Les dialogues des librettistes sont vifs, et la musique d’Offenbach, qui réutilise parfois en filigrane des thèmes d’autres opéras, est légère, animée et virevoltante ; elle ne néglige pas l’humour ni une élégance qui combine la satire à l’amusement avec beaucoup de finesse. On savourera par ailleurs le délicieux ballet des Flocons de neige, qui est de la meilleure veine du compositeur. L’audition confirme que ce Voyage dans la lune est une partition de grande qualité.

Dans la distribution, on relèvera la prestation remarquable de deux jeunes voix belges. La soprano bruxelloise Sheva Tehoval est une Fantasia délicieusement virtuose, et le ténor namurois Pierre Derhet campe avec brio plusieurs personnages, dont le nommé Quipasseparla, un collectionneur de femmes vouées à la décoration jusqu’à ce que l’épisode des pommes change leur statut. Le baryton Matthieu Lécroart est un impeccable roi V’lan ; la mezzo-soprano Violette Polchi, qui semblait plus à l’aise dans Les P’tites Michu de Messager publié par le même label en 2019, abuse parfois du vibrato et souffre quelque peu dans l’articulation chantée. Les autres comparses, dont certains ont la charge de plusieurs rôles, sont bien en place. C’est le cas du ténor Raphaël Brémard en Microscope ou du baryton Thibaut Desplantes en roi Cosmos. Les dialogues, que l’on peut lire intégralement dans le livret, sont servis avec verve, le théâtre tenant ici une place non négligeable. 

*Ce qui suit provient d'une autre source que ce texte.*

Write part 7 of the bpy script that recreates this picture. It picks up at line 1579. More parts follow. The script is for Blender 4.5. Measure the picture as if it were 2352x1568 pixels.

Cette folle aventure, qui réserve des moments désopilants, est menée à chaque instant avec une joie communicative et une verve colorée par le chef français Pierre Dumoussaud, révélé en 2017 par le prix obtenu lors du concours des chefs d’opéra organisé par l’Opéra Royal de Wallonie. Il entraîne à sa suite des chœurs motivés et en bonne forme. De quoi passer plus de deux heures de plaisir musical, bienvenu dans notre quotidien qui en a bien besoin.